How can I find if the sequence $z_n = \sqrt{n+2} - \sqrt{n} $ converges or diverges?

Question

$$z_n = \sqrt{n+2} - \sqrt{n} $$

$$ \lim_{n\to \infty} z_n =\lim_{n\to \infty} \sqrt{n+2} - \sqrt{n} $$

Answer 1

$$\sqrt{n+2}-\sqrt n=\frac 2{\sqrt{n+2}+\sqrt n}$$

Answer 2

HINT $$\sqrt{n+2} - \sqrt{n} = \dfrac2{\sqrt{n+2}+\sqrt{n}}$$

Answer 3

To complement the other answers: $$\sqrt{n+2} - \sqrt{n} = \frac{\sqrt{n+2} + \sqrt{n}}{\sqrt{n+2} + \sqrt{n}}\cdot \sqrt{n+2} - \sqrt{n}$$ $$= \frac{(\sqrt{n+2} - \sqrt{n})(\sqrt{n+2} + \sqrt{n})}{\sqrt{n+2} + \sqrt{n}} = \frac{(n+2) - (n)}{\sqrt{n+2} + \sqrt{n}}$$

Answer 4

Note that $$\left(\sqrt{n}+\frac{1}{\sqrt{n}}\right)^2\gt n+2.$$ It follows that $$\sqrt{n}\lt \sqrt{n+2}\lt \sqrt{n}+\frac{1}{\sqrt{n}},$$ and therefore $$0\lt \sqrt{n+2}-\sqrt{n}\lt \frac{1}{\sqrt{n}}.$$ Now use Squeezing to conclude our limit is $0$.

Answer 5

Nicolas' answer is most beautiful. Let me give some heuristics. Let us calculate $\Big(m+\frac1{100}\Big)^2= m^2 +\frac1{10000}+\frac{2m}{100}$. The last term is unbounded in $m$.
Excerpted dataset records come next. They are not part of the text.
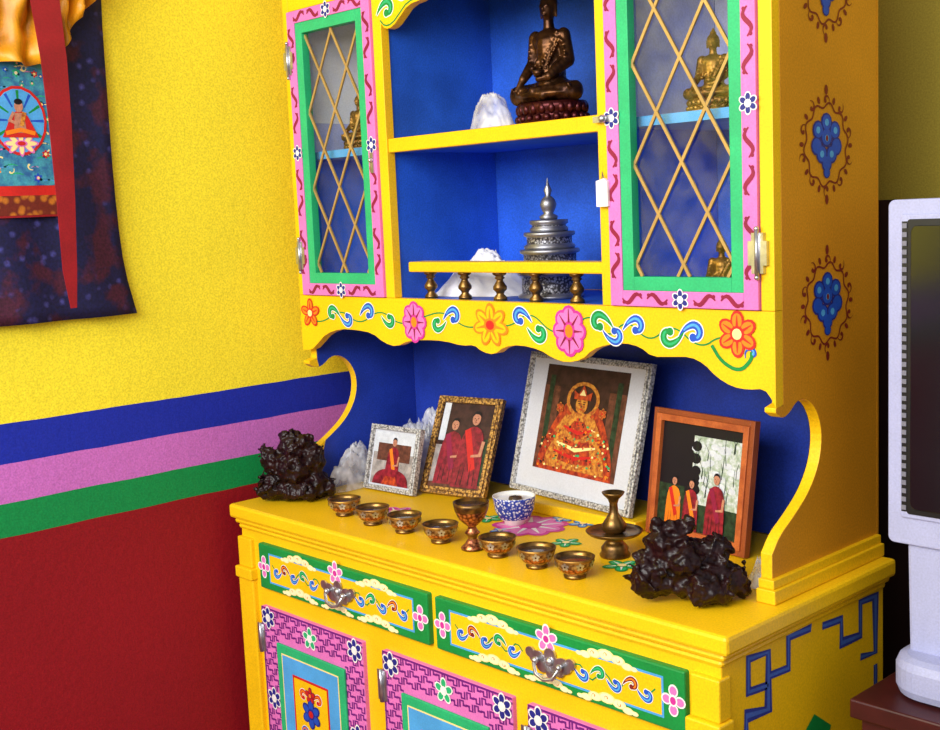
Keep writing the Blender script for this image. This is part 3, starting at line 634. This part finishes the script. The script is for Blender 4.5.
def person(q,S,cx,b0_,h,robe,sash,L_=2):
    q.poly(S,chaikin([(cx-.20*h,b0_),(cx-.19*h,b0_+.45*h),(cx-.15*h,b0_+.70*h),(cx-.05*h,b0_+.78*h),(cx+.05*h,b0_+.78*h),(cx+.15*h,b0_+.70*h),(cx+.19*h,b0_+.45*h),(cx+.20*h,b0_)],2),robe,L_)
    q.poly(S,[(cx-.14*h,b0_+.72*h),(cx-.06*h,b0_+.76*h),(cx+.12*h,b0_+.25*h),(cx+.04*h,b0_+.2*h)],sash,L_+1)
    for k in (-.12,-.05,.06,.13): q.stroke(S,[(cx+k*h,b0_+.03*h),(cx+k*.8*h,b0_+.30*h)],[.012*h,.004*h],PAPER,L_+1)
    q.stroke(S,[(cx+.17*h,b0_+.60*h),(cx+.15*h,b0_+.42*h),(cx+.02*h,b0_+.40*h)],[.05*h,.045*h,.03*h],SKIN,L_+2)
    q.ell(S,(cx,b0_+.88*h),.062*h,.085*h,SKIN,L_+1,k=16); q.poly(S,chaikin([(cx-.066*h,b0_+.90*h),(cx-.05*h,b0_+.965*h),(cx,b0_+.985*h),(cx+.05*h,b0_+.965*h),(cx+.066*h,b0_+.90*h),(cx+.03*h,b0_+.94*h),(cx-.03*h,b0_+.94*h)],1),PAPER,L_+2)
    for sx_ in (-.024,.024): q.ell(S,(cx+sx_*h,b0_+.885*h),.010*h,.005*h,PAPER,L_+2,k=8)
    q.ell(S,(cx,b0_+.838*h),.016*h,.005*h,ROBE,L_+2,k=8); q.ell(S,(cx,b0_+.862*h),.006*h,.012*h,BRN,L_+2,k=8)
def picture(label,BLp,BRp,TLp,fw,fm,mat3,painter,zb=ZC,fm2=None,depth=.014,ymax=.294):
    A=ctr(*BLp,zb); B_=ctr(*BRp,zb); Uv=(B_-A); w=Uv.length; Uv.normalize()
    nb=Vector((-Uv.y,Uv.x,0))
    d=ray(*TLp); t=(A-C).dot(Uv)/d.dot(Uv); P=C+d*t-A; dn=P.dot(nb); dz=P.z
    mx=max(.01,ymax-depth-max(A.y,B_.y)); 
    dn=max(.012,min(dn,mx)); V=(nb*dn+Vector((0,0,dz))); h=V.length; V.normalize()
    th_=math.atan2(dn,dz); lift=depth*math.sin(th_)
    S=Surf(A+Vector((0,0,lift+.0008)),Uv,V); 
    o=thing('picture_frame',label,'picture frame',tuple((A+B_)/2))
    q=MB()
    for e0,e1,n1_,mt in ((0,fw*.45,0,fm2 or fm),(fw*.45,fw,.003,fm)):
        for (u0,u1,v0,v1) in ((e0,e1,e0,h-e0),(w-e1,w-e0,e0,h-e0),(e1,w-e1,e0,e1),(e1,w-e1,h-e1,h-e0)): q.obox(S,u0,u1,v0,v1,-depth,n1_,mt)
    q.build('frame',o,bevel=.0008)
    ms,mt_,mb=mat3
    q=MB(); q.obox(S,fw*.8,w-fw*.8,fw*.8,h-fw*.8,-depth*.9,-.006,MAT if ms else GRY); q.build('mount',o)
    Sp=Surf(S.p(fw+ms,fw+mb,-.0062),Uv,V); pw,ph=w-2*(fw+ms),h-2*fw-mt_-mb
    q=MB(); painter(q,Sp,pw,ph); q.build('photograph',o)
    return o
def p1(q,S,w,h):
    q.rect(S,0,w,0,h,GRY,0); q.rect(S,0,w,h*.6,h,SKY,1); q.rect(S,w*.1,w*.9,h*.45,h*.78,BRN,2)
    person(q,S,w*.5,h*-.0,h*.92,ROBE,OR,3)
    q.poly(S,chaikin([(w*.06,0),(w*.10,h*.18),(w*.3,h*.30),(w*.7,h*.30),(w*.9,h*.18),(w*.94,0)],2),ROBE,6); q.poly(S,[(w*.3,0),(w*.36,h*.16),(w*.62,h*.16),(w*.7,0)],ORP,7)
def p2(q,S,w,h):
    q.rect(S,0,w,0,h,GRY,0); q.rect(S,0,w,h*.5,h,DBR,1); q.rect(S,w*.02,w*.14,h*.55,h,SKY,2); q.rect(S,w*.88,w,0,h*.6,FOL,2); q.rect(S,0,w,0,h*.06,BRN,2); person(q,S,w*.30,h*.04,h*.80,ROBE,DM,3); person(q,S,w*.68,h*.02,h*.92,ROBE,RD,7)
def p3(q,S,w,h):
    q.rect(S,0,w,0,h,DBR,0); q.rect(S,0,w*.2,0,h*.8,BRN,1); q.rect(S,w*.8,w,0,h*.8,BRN,1)
    for u in (.06,.88): q.rect(S,w*u,w*(u+.06),h*.1,h*.9,FOL,2)
    q.poly(S,chaikin([(w*.04,0),(w*.06,h*.2),(w*.2,h*.5),(w*.35,h*.72),(w*.65,h*.72),(w*.8,h*.5),(w*.94,h*.2),(w*.96,0)],2),ORP,3)
    q.ell(S,(w*.5,h*.70),w*.20,h*.17,GOLDP,4); q.ell(S,(w*.5,h*.70),w*.16,h*.135,DBR,5)
    q.poly(S,chaikin([(w*.12,h*.04),(w*.16,h*.2),(w*.26,h*.36),(w*.36,h*.58),(w*.64,h*.58),(w*.74,h*.36),(w*.84,h*.2),(w*.88,h*.04)],2),GOLDP,6)
    q.poly(S,chaikin([(w*.30,h*.10),(w*.38,h*.50),(w*.62,h*.50),(w*.70,h*.10)],1),ORP,7)
    for t in (.12,.2,.28,.36,.44): q.stroke(S,[(w*(.18+t*.3),h*t),(w*.5,h*(t-.05)),(w*(.82-t*.3),h*t)],[.004,.008,.004],[GOLDP,CR,RD][int(t*25)%3],8)
    for sg in (-1,1): q.stroke(S,[(w*(.5+sg*.14),h*.54),(w*(.5+sg*.24),h*.40),(w*(.5+sg*.06),h*.33)],[.014,.014,.010],GOLDP,9); flower(q,S,(w*(.5+sg*.26),h*.60),w*.045,GOLDP,ORP,RD,6,9)
    random.seed(8)
    for i in range(190):
        u=w*(.06+.88*random.random()); v=h*(.03+.50*random.random()*(1-abs(u/w-.5)))
        q.ell(S,(u,v),w*.011*(.5+random.random()),h*.011*(.4+random.random()),random.choice([GOLDP,RD,CR,ORP,BRN,OR,DBR,GR]),10,k=7)
    q.ell(S,(w*.5,h*.655),w*.072,h*.085,GOLDP,11); q.poly(S,[(w*.40,h*.70),(w*.39,h*.78),(w*.45,h*.75),(w*.5,h*.84),(w*.55,h*.75),(w*.61,h*.78),(w*.60,h*.70)],ORP,12); q.poly(S,[(w*.46,h*.74),(w*.5,h*.80),(w*.54,h*.74)],CR,13)
    for sx_ in (-.028,.028): q.ell(S,(w*(.5+sx_),h*.662),w*.015,h*.005,PAPER,13,k=8); q.stroke(S,[(w*(.5+sx_*.4),h*.682),(w*(.5+sx_*1.8),h*.680)],.0012,PAPER,13)
    q.ell(S,(w*.5,h*.612),w*.018,h*.006,RD,13,k=8); q.ell(S,(w*.5,h*.638),w*.008,h*.012,BRN,13,k=8)
def p4(q,S,w,h):
    q.rect(S,0,w,0,h,PAPER,0); q.rect(S,0,w,0,h*.4,FOL,1); q.rect(S,w*.40,w,h*.26,h*.90,PALF,1)
    random.seed(3)
    for i in range(26):
        u=w*(.42+.53*random.random()); v=h*(.4+.45*random.random()); q.ell(S,(u,v),w*.05,h*.03,SKY,2,k=9)
    for i in range(26):
        u=w*(.42+.54*random.random()); v=h*(.3+.5*random.random()); q.stroke(S,[(u,v),(u+w*.03*(random.random()-.5),v+h*.08),(u+w*.08*(random.random()-.5),v+h*.15)],[.0016,.0012,.0006],FOL,3)
    for i in range(14): q.ell(S,(w*(.36+.1*random.random()),h*(.3+.6*random.random())),w*.06,h*.05,PAPER,3,k=10)
    person(q,S,w*.20,h*.0,h*.50,OR,RD,4); person(q,S,w*.42,0,h*.50,ROBE,OR,8); person(q,S,w*.72,0,h*.60,ROBE,DM,12)
picture('small silver filigree frame with a seated figure, beside the dark left carving',(363,489),(412,498),(372,425),.010,FRS,(.004,.004,.004),p1)
picture('gilt framed photograph of two people in maroon robes standing',(419,494),(483,502),(440,398),.015,FRG,(0,0,0),p2)
picture('large silver frame with white mount around a golden statue picture',(509,489),(628,520),(536,352),.012,FRS,(.046,.010,.042),p3,zb=ZC+.022,depth=.012)
picture('orange wooden frame with photograph of three people outdoors',(645,533),(744,560),(655,408),.022,FRW,(0,0,0),p4,fm2=FRD)
# crumpled sheets and bags: tent-like folded skins standing on their base
def drape(q,c,rx,ry,H,seed,mat,peaks,steep=1.5,crease=.25,smooth=False,nt=84,nr=26,ripple=1.0):
    c=Vector(c); vs=[]; o_=Vector((seed*3.1,seed*1.7,seed))
    for j in range(nr+1):
        rho=j/nr
        for i in range(nt):
            t=2*math.pi*i/nt
            e=1+.16*noise.noise(Vector((math.cos(t)*1.4,math.sin(t)*1.4,seed)))
            x=rho*math.cos(t)*e; y=rho*math.sin(t)*e
            z=0
            for (px_,py_,hh,wd) in peaks: z+=(hh*math.exp(-(((x-px_)**2+(y-py_)**2)/wd**2)**(steep/2)))**4
            z=z**.25
            f=(1-rho**4)
            P=Vector((x*2.4,y*2.4,0))+o_; w_=Vector((noise.noise(P),noise.noise(P*1.3+o_),0))*.6; P2=P+w_
            rdg=(1-abs(noise.noise(P2*1.1))*2.4)*.5+(1-abs(noise.noise(P2*2.3+o_))*2.4)*.32+(1-abs(noise.noise(P2*4.6))*2.4)*.18
            z=max(0,z*f+crease*(rdg-.45)*f*(.25+z))
            sh=1+.06*ripple*noise.noise(P2*2+o_)
            vs.append(c+Vector((x*rx*sh,y*ry*sh,z*H+.0006)))
    fs=[(j*nt+i,j*nt+(i+1)%nt,(j+1)*nt+(i+1)%nt,(j+1)*nt+i) for j in range(nr) for i in range(nt)]
    tri=[]
    for a_,b_,c_,d_ in fs: tri+= [(a_,b_,c_),(a_,c_,d_)]
    q.add(vs,tri,mat,smooth)
q=MB(); drape(q,(.138,.214,ZC+.0004),.116,.080,.150,2,PLA,[(.35,.35,1.0,.85),(-.45,.1,.75,.7),(-.1,-.3,.6,.6)],2.6,.34,True,nt=90,nr=30)
drape(q,(.052,.075,ZC+.0002),.030,.075,.090,6,PLA,[(0,.3,1,.9),(.1,-.5,.6,.7)],2.6,.30,True,nt=60,nr=20)
tag(q.build('plastic_bag',org=(.13,.2,ZC)),'large crumpled clear plastic bag heaped behind the two small picture frames','bag')
c=ctr(752,590)+Vector((-.005,.04,0)); q=MB(); drape(q,tuple(c),.030,.034,.045,5,PLA,[(0,0,1,.7)],2,.4,nt=30,nr=9)
tag(q.build('plastic_bag',org=tuple(c)),'torn scrap of white plastic at the right end of the counter behind the carving','bag')
c=at(481,285,1,.15); q=MB(); drape(q,(c.x,.165,1.308),.125,.095,.088,9,CLOTH,[(.05,0,1.0,.55),(-.45,0,.66,.55),(.5,-.1,.66,.5),(-.1,-.5,.6,.6)],1.8,.20,True)
tag(q.build('tissue_bundle',org=(c.x,.165,1.308)),'peaked heap of white tissue behind the low yellow rail in the middle niche','tissue')
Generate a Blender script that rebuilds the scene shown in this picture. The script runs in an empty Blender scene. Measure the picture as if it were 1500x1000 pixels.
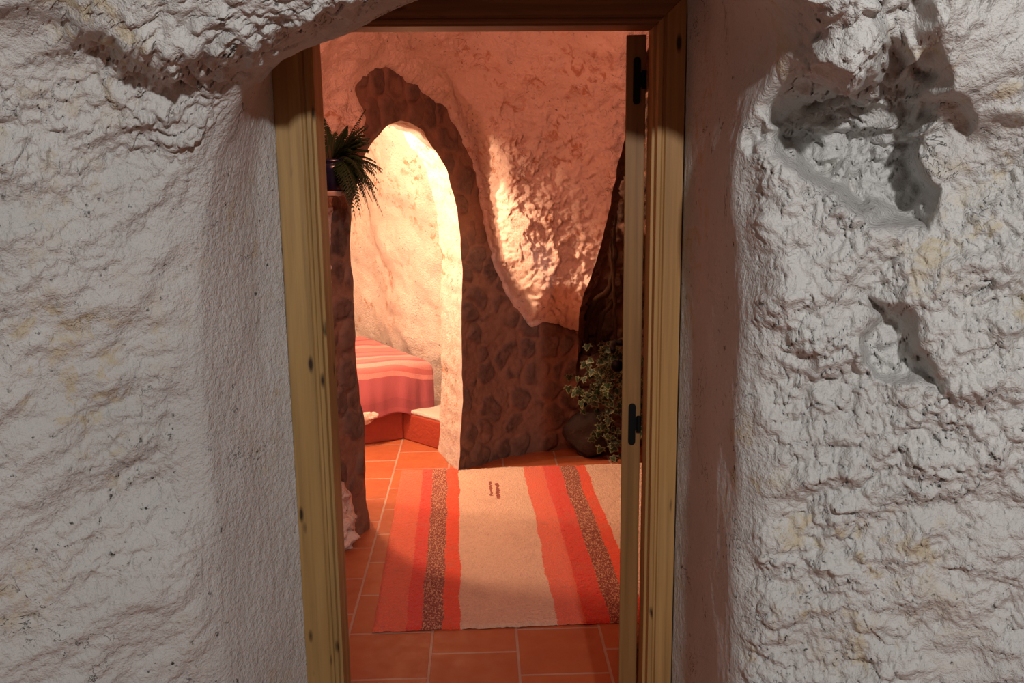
import bpy, bmesh, math, random
import numpy as np
from mathutils import Vector, Matrix
random.seed(5)
S = bpy.context.scene
C = S.collection
PI = math.pi

# ------------------------------------------------------------ camera model
FPX = 1350.0
CAM = np.array([0.0, 0.0, 1.61])
PITCH = math.radians(11.0)
ROLL = math.radians(0.64)
fw = np.array([0, math.cos(PITCH), -math.sin(PITCH)])
rt0 = np.array([1.0, 0, 0]); up0 = np.array([0, math.sin(PITCH), math.cos(PITCH)])
# world vertical leans: bottom goes to the right in the picture
rt = rt0 * math.cos(ROLL) - up0 * math.sin(ROLL)
up = up0 * math.cos(ROLL) + rt0 * math.sin(ROLL)

def ray(px, py):
    return fw + rt * ((px - 750.0) / FPX) + up * ((500.0 - py) / FPX)
def atY(px, py, Y):
    d = ray(px, py); return CAM + d * (Y / d[1])
def atZ(px, py, z):
    d = ray(px, py); return CAM + d * ((z - CAM[2]) / d[2])
def project(P):
    V = P - CAM
    dep = V @ fw
    return 750 + FPX * (V @ rt) / dep, 500 - FPX * (V @ up) / dep

cam = bpy.data.cameras.new('camera'); co = bpy.data.objects.new('camera', cam); C.objects.link(co)
cam.sensor_width = 36; cam.lens = 36 * FPX / 1500; cam.clip_start = 0.02
M = Matrix(((rt[0], up[0], -fw[0], CAM[0]), (rt[1], up[1], -fw[1], CAM[1]), (rt[2], up[2], -fw[2], CAM[2]), (0, 0, 0, 1)))
co.matrix_world = M
S.camera = co
S.view_settings.view_transform = 'Standard'; S.view_settings.look = 'None'
S.view_settings.gamma = 1; S.view_settings.exposure = 0.0

# ------------------------------------------------------------ numpy noise
rng = np.random.default_rng(11)
PERM = np.concatenate([rng.permutation(256)] * 3)
G = rng.normal(size=(256, 3)); G /= np.linalg.norm(G, axis=1)[:, None]
def noise3(P):
    P = np.asarray(P, float); I = np.floor(P).astype(int); F = P - I; I &= 255
    U = F * F * F * (F * (F * 6 - 15) + 10)
    r = 0
    for dx in (0, 1):
        for dy in (0, 1):
            for dz in (0, 1):
                h = PERM[PERM[PERM[(I[..., 0] + dx) & 255] + ((I[..., 1] + dy) & 255)] + ((I[..., 2] + dz) & 255)]
                g = G[h]
                dot = g[..., 0] * (F[..., 0] - dx) + g[..., 1] * (F[..., 1] - dy) + g[..., 2] * (F[..., 2] - dz)
                w = (U[..., 0] if dx else 1 - U[..., 0]) * (U[..., 1] if dy else 1 - U[..., 1]) * (U[..., 2] if dz else 1 - U[..., 2])
                r = r + dot * w
    return r * 1.5
def fbm(P, sc, oct=3, gain=0.5, off=0.0):
    a, r, f = 1.0, 0, sc
    for i in range(oct):
        r = r + a * noise3(np.asarray(P) * f + off + 17.3 * i); a *= gain; f *= 2.03
    return r
def sstep(x, a=0.0, b=1.0):
    t = np.clip((x - a) / (b - a), 0, 1); return t * t * (3 - 2 * t)
def poly_sd(X, Y, poly):
    """signed distance, positive inside"""
    n = len(poly); d = np.full(X.shape, 1e9); ins = np.zeros(X.shape, bool)
    for i in range(n):
        x0, y0 = poly[i]; x1, y1 = poly[(i + 1) % n]
        ex, ey = x1 - x0, y1 - y0; L = ex * ex + ey * ey + 1e-12
        t = np.clip(((X - x0) * ex + (Y - y0) * ey) / L, 0, 1)
        d = np.minimum(d, np.hypot(X - x0 - t * ex, Y - y0 - t * ey))
        c = ((y0 > Y) != (y1 > Y))
        xi = x0 + (Y - y0) * ex / (ey if abs(ey) > 1e-12 else 1e-12)
        ins ^= c & (X < xi)
    return np.where(ins, d, -d)
def chaikin(P, n=2, closed=False):
    P = np.asarray(P, float)
    for _ in range(n):
        A, B = P[:-1], P[1:]
        Q = np.empty((2 * len(A),) + P.shape[1:]); Q[0::2] = A * .75 + B * .25; Q[1::2] = A * .25 + B * .75
        P = np.concatenate([P[:1], Q, P[-1:]])
    return P
def resample(P, n):
    d = np.concatenate([[0], np.cumsum(np.linalg.norm(np.diff(P, axis=0), axis=1))])
    t = np.linspace(0, d[-1], n)
    return np.stack([np.interp(t, d, P[:, k]) for k in range(P.shape[1])], 1)

# ------------------------------------------------------------ object helpers
def mesh_np(name, V, Fq, mat, parent=None, smooth=True, attrs=None):
    me = bpy.data.meshes.new(name)
    V = np.asarray(V, np.float32).reshape(-1, 3); Fq = np.asarray(Fq, np.int32)
    k = Fq.shape[1]
    me.vertices.add(len(V)); me.vertices.foreach_set('co', V.ravel())
    me.loops.add(Fq.size); me.loops.foreach_set('vertex_index', Fq.ravel())
    me.polygons.add(len(Fq)); me.polygons.foreach_set('loop_start', np.arange(0, Fq.size, k, dtype=np.int32))
    me.polygons.foreach_set('loop_total', np.full(len(Fq), k, np.int32))
    me.update(calc_edges=True)
    if smooth: me.polygons.foreach_set('use_smooth', np.ones(len(Fq), bool))
    if attrs:
        for an, av in attrs.items():
            a = me.attributes.new(an, 'FLOAT', 'POINT'); a.data.foreach_set('value', np.asarray(av, np.float32).ravel())
    me.validate(); me.materials.append(mat)
    o = bpy.data.objects.new(name, me); C.objects.link(o)
    if parent: o.parent = parent
    return o
def sub_mesh(name, V, F, mask, mat, parent=None, attrs=None):
    F = F[mask]; u, inv = np.unique(F.ravel(), return_inverse=True)
    at = {k: np.asarray(v).ravel()[u] for k, v in (attrs or {}).items()}
    return mesh_np(name, V[u], inv.reshape(F.shape), mat, parent, True, at)
def grid_faces(n, m):
    i = np.arange(n - 1)[:, None] * m + np.arange(m - 1)[None, :]
    return np.stack([i, i + m, i + m + 1, i + 1], -1).reshape(-1, 4)
def grid_normals(P):
    du = np.gradient(P, axis=0); dv = np.gradient(P, axis=1)
    n = np.cross(du, dv); return n / (np.linalg.norm(n, axis=-1, keepdims=True) + 1e-9)
def obj(name, bm, mat, parent=None, smooth=False, bevel=0, matrix=None):
    me = bpy.data.meshes.new(name); bmesh.ops.recalc_face_normals(bm, faces=bm.faces[:]); bm.to_mesh(me); bm.free()
    for m in (mat if isinstance(mat, (list, tuple)) else [mat]): me.materials.append(m)
    if smooth:
        for p in me.polygons: p.use_smooth = True
    o = bpy.data.objects.new(name, me); C.objects.link(o)
    if parent: o.parent = parent
    if bevel:
        b = o.modifiers.new('bevel', 'BEVEL'); b.width = bevel; b.segments = 2; b.limit_method = 'ANGLE'
    return o
def tag(o, label=None, cat=None, group=None, kind=None):
    if label: o['label'] = label
    if cat: o['category'] = cat
    if group: o['group'] = group
    if kind: o['kind'] = kind
    return o
def empty(name, loc, rz=0.0):
    o = bpy.data.objects.new(name, None); C.objects.link(o); o.location = loc; o.rotation_euler = (0, 0, rz)
    o.empty_display_size = .05
    return o
def add_box(bm, x0, x1, y0, y1, z0, z1, mtx=None):
    vs = [bm.verts.new((x, y, z)) for x in (x0, x1) for y in (y0, y1) for z in (z0, z1)]
    for f in ((0, 1, 3, 2), (4, 6, 7, 5), (0, 4, 5, 1), (2, 3, 7, 6), (0, 2, 6, 4), (1, 5, 7, 3)):
        bm.faces.new([vs[i] for i in f])
    if mtx: bmesh.ops.transform(bm, matrix=mtx, verts=vs)
def add_tube(bm, pts, rad, seg=8, cap=True):
    pts = [Vector(p) for p in pts]; n = len(pts); rings = []
    rads = rad if hasattr(rad, '__len__') else [rad] * n
    side = None
    for i, p in enumerate(pts):
        d = (pts[min(i + 1, n - 1)] - pts[max(i - 1, 0)]).normalized()
        if side is None:
            side = d.orthogonal().normalized()
        side = (side - d * side.dot(d)).normalized(); b = d.cross(side)
        rings.append([bm.verts.new(p + (side * math.cos(a) + b * math.sin(a)) * rads[i]) for a in [2 * PI * k / seg for k in range(seg)]])
    for i in range(n - 1):
        for k in range(seg):
            bm.faces.new((rings[i][k], rings[i][(k + 1) % seg], rings[i + 1][(k + 1) % seg], rings[i + 1][k]))
    if cap: bm.faces.new(rings[0][::-1]); bm.faces.new(rings[-1])
def add_lathe(bm, prof, c=(0, 0, 0), seg=32):
    rings = []
    for r, z in prof:
        rings.append([bm.verts.new((c[0] + r * math.cos(2 * PI * k / seg), c[1] + r * math.sin(2 * PI * k / seg), c[2] + z)) for k in range(seg)])
    for a, b in zip(rings, rings[1:]):
        for k in range(seg): bm.faces.new((a[k], a[(k + 1) % seg], b[(k + 1) % seg], b[k]))
    if prof[0][0] > 1e-4: bm.faces.new(rings[0][::-1])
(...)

$m^2$ has $m$ as square root. To get a square root that is $1/100$ more than the square root of $m^2$ the quantity you have to add increases without bound in $m$. In your problem we want two numbers differing by fixed number 2 cannot have the difference of square roots constant, it has to keep going down; a sequence of numbers that is decreasing and is positive has to be convergent. Once we get the feeling that it converges, its not difficult to show the limit to be zero.